Si elle est reconnue par les œuvres sociales de Palestine depuis 1905, et travaille main dans la main avec les services sociaux de l’Autorité palestinienne, la crèche de Bethléem ne reçoit d’elle aucune subvention. Son fonctionnement a toujours dépendu quasi exclusivement de dons de particuliers. Les lettres qui partaient annuellement de Bethléem vers le siège parisien de l’Œuvre d’Orient témoignent d’un dénuement proche de la pauvreté. “Nous vivons vraiment en « Église des pauvres », raconte sœur Simon dans un courrier daté de 1965. Je voudrais installer mieux nos services, séparer les plus grands des plus petits. Je voudrais pouvoir mieux les nourrir. Je voudrais que les plus grands soient déjà un peu éduqués. Je voudrais tant de choses !” Une supplique à laquelle l’Œuvre d’Orient a répondu tous les ans avec l’envoi de quelques milliers de francs, récoltés grâce aux “Étrennes de l’enfant Jésus”, au moment de Noël.

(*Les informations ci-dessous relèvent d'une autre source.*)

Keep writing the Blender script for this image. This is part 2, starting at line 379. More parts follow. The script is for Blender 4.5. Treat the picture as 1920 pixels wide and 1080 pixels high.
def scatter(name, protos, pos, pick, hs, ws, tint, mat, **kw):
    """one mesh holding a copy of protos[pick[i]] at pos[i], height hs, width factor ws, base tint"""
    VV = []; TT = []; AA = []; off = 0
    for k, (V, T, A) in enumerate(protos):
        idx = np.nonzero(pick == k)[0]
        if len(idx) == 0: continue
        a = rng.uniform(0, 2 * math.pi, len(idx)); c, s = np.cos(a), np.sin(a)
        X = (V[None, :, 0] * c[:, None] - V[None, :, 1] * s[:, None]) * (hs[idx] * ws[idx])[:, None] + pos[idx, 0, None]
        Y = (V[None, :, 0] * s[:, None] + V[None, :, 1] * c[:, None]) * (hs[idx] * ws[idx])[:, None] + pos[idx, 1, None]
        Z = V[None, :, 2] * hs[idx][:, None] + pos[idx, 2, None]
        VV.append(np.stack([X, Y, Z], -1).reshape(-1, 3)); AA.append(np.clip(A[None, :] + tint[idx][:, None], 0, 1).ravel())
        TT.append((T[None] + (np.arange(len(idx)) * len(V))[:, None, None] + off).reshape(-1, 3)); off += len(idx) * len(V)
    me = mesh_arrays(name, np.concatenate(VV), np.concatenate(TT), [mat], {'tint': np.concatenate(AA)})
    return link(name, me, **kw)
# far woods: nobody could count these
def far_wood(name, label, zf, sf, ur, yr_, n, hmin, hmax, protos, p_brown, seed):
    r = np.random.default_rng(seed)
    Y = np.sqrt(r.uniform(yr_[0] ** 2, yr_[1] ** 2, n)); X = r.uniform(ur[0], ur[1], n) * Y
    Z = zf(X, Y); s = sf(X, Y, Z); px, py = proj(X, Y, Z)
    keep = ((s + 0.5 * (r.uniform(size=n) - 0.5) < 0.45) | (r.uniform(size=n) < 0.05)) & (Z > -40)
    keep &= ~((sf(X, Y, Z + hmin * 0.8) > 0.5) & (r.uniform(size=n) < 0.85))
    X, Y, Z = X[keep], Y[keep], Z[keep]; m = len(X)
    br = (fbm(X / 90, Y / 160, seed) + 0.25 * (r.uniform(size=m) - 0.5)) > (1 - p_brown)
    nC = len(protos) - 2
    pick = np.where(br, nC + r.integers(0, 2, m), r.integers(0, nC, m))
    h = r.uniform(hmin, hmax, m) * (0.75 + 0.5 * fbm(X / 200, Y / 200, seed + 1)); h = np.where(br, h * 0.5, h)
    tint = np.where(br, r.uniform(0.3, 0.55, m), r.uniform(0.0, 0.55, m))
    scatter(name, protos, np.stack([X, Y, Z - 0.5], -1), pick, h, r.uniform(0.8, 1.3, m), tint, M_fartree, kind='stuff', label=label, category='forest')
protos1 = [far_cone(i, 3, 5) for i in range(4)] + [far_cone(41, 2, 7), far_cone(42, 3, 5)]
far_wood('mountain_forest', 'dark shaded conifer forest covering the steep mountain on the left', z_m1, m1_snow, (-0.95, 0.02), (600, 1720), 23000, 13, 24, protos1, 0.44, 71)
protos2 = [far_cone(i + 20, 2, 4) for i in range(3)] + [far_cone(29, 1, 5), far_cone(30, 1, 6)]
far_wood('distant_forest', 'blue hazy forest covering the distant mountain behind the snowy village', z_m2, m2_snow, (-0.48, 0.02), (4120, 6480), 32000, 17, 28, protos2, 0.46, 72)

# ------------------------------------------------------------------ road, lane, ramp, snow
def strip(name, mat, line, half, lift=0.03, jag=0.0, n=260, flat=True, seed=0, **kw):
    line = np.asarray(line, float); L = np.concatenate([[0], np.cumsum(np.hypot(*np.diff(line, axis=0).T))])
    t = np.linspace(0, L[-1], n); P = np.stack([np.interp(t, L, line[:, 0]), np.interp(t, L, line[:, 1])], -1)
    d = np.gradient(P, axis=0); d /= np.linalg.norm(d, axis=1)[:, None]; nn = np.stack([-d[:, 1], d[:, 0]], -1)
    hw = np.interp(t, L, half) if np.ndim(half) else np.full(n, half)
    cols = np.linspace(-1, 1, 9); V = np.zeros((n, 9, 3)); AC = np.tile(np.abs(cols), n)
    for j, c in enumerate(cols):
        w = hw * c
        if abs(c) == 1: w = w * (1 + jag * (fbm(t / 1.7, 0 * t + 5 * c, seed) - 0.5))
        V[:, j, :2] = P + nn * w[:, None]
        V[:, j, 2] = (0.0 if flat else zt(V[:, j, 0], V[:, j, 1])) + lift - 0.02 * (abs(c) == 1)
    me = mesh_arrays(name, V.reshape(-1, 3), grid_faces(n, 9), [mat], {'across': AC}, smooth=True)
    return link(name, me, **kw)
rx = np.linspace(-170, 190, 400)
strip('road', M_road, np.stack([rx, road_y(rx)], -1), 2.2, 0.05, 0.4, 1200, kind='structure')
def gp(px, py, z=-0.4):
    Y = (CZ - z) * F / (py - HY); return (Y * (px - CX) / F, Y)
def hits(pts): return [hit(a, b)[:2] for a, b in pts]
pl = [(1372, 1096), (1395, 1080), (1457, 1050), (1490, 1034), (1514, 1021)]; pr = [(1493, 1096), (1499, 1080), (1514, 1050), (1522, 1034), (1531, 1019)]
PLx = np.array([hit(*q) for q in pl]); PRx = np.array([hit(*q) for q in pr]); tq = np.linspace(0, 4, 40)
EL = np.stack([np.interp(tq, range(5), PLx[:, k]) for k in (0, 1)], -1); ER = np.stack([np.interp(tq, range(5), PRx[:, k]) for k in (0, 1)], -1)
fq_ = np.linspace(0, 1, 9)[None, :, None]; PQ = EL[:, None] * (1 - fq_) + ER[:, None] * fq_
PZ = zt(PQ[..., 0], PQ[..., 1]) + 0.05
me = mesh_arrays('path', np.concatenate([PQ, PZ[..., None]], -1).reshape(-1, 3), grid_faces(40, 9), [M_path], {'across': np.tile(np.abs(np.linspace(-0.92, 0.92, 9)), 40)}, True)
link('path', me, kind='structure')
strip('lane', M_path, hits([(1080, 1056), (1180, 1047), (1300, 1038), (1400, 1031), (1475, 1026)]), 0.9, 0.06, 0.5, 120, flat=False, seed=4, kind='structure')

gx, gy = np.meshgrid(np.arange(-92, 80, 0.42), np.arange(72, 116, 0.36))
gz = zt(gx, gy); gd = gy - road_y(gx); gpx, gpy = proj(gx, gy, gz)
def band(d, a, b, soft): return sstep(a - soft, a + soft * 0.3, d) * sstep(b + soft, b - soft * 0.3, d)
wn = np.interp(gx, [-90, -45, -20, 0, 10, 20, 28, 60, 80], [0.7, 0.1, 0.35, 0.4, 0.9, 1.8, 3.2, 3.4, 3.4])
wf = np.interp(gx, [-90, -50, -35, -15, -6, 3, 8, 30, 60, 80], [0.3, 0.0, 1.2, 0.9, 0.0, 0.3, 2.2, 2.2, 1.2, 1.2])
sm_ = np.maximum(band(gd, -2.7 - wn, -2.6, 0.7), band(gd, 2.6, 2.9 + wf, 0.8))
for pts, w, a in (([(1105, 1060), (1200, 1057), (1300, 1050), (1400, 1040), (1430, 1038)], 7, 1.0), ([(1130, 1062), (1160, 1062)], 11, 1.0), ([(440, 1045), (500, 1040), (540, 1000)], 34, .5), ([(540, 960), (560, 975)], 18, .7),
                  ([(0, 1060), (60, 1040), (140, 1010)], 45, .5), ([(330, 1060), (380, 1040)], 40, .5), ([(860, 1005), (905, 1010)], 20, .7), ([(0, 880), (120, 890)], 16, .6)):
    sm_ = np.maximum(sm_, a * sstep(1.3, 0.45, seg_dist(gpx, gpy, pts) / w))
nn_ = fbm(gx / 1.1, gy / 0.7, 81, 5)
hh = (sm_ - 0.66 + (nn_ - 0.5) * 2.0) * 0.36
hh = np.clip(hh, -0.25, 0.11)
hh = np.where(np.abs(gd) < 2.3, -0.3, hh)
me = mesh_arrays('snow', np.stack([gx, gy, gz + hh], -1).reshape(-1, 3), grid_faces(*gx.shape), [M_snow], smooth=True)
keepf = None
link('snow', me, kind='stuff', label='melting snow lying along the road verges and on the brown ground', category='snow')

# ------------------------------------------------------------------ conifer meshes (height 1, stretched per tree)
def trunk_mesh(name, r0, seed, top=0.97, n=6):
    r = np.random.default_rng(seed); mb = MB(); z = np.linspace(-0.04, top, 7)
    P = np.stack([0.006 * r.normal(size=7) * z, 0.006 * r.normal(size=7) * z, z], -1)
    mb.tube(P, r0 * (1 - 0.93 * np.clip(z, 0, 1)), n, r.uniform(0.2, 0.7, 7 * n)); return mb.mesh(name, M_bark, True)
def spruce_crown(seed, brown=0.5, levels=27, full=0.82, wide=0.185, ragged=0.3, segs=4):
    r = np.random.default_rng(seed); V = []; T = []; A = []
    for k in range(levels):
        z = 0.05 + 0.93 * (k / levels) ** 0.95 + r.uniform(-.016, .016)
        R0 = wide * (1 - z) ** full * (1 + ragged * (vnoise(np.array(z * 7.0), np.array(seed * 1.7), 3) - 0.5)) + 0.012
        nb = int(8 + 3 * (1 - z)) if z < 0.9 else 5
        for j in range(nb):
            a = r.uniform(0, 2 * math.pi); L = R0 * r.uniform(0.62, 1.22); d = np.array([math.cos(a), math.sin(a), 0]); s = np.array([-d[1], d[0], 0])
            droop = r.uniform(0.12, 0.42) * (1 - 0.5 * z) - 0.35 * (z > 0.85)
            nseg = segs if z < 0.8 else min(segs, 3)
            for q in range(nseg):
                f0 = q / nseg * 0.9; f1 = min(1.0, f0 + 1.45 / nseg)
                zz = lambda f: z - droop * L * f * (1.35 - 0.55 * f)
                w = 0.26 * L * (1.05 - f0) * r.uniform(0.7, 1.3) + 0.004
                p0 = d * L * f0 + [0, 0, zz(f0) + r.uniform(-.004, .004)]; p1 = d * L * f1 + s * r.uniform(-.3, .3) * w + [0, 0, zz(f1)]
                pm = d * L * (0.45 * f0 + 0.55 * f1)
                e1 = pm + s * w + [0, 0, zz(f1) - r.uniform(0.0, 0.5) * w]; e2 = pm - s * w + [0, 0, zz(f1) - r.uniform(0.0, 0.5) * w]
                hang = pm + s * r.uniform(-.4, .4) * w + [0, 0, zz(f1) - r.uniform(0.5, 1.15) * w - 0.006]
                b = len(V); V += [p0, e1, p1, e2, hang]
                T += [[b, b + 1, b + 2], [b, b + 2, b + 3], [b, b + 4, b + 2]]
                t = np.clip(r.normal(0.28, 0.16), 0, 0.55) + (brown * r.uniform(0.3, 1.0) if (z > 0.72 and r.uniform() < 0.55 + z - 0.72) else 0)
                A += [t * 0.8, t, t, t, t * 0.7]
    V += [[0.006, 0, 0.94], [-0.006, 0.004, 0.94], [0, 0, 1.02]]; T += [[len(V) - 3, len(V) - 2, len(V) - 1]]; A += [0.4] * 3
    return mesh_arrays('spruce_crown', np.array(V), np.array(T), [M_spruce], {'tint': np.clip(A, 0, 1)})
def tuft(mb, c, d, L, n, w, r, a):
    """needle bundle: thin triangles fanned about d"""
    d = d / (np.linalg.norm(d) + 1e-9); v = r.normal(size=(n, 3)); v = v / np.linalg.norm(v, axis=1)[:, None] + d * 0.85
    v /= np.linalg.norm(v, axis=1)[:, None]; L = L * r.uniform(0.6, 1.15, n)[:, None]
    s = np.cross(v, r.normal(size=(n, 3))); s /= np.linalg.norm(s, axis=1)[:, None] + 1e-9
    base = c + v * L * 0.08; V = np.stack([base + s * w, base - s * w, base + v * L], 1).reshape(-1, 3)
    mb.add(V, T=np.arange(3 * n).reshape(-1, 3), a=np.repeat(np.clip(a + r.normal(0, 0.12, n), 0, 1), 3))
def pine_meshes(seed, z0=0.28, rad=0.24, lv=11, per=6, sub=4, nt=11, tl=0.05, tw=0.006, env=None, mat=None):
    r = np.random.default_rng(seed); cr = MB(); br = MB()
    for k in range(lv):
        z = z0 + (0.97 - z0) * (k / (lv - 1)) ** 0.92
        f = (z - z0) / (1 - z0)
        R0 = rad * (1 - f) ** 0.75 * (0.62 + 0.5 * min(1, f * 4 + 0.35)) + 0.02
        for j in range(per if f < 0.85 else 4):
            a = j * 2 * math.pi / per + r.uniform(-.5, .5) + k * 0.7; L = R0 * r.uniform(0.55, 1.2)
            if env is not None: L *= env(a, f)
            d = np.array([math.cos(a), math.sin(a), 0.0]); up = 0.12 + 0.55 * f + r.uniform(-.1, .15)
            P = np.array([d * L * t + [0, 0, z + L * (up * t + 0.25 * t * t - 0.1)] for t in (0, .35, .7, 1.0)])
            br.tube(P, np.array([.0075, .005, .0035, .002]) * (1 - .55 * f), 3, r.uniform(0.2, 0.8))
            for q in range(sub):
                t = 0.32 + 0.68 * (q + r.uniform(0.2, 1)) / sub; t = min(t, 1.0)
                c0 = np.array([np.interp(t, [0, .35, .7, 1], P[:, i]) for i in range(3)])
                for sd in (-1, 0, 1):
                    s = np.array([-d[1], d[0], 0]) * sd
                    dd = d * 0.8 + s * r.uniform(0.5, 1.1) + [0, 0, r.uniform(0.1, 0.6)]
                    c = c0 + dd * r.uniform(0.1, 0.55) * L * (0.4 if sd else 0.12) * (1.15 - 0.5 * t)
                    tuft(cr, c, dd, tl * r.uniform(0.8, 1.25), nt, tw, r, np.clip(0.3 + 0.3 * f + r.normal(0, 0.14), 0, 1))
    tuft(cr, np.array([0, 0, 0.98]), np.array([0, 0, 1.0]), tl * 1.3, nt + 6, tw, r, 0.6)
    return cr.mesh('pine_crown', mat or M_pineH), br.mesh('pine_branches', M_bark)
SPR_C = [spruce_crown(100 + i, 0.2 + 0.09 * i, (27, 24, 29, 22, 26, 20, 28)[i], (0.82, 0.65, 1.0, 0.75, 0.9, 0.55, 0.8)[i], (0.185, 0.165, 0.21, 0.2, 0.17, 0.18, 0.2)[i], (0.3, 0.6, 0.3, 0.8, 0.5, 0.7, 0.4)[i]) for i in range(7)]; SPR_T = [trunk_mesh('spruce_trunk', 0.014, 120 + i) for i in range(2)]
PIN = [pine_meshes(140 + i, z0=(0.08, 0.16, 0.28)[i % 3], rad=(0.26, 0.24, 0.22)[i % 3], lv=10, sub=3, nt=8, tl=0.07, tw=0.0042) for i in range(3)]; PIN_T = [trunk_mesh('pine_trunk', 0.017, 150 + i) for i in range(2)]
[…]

Grâce aux dons et aux financements de projets structurants, les Filles de la Charité qui s’occupent de la crèche avec l’aide d’une vingtaine de travailleurs sociaux, sont parvenues à se focaliser sur d’autres besoins que ceux de première nécessité. Ainsi, en plus de leur offrir sécurité et éducation, elles tentent de minimiser les conséquences du traumatisme psychologique de la séparation ou du rejet dont ils ont été victimes. Sous la houlette de sœur Denise, la crèche a embauché un psychologue et un psychomotricien. Un suivi indispensable à ses yeux : “Les événements vécus par ces enfants les rendent souvent difficiles. Ils accusent aussi du retard, que ça soit au niveau du langage ou du développement moteur”, explique la directrice. Si le profil des enfants recueillis ne change pas d’hier à aujourd’hui, c’est toute la manière d’en prendre soin qui évolue avec son temps.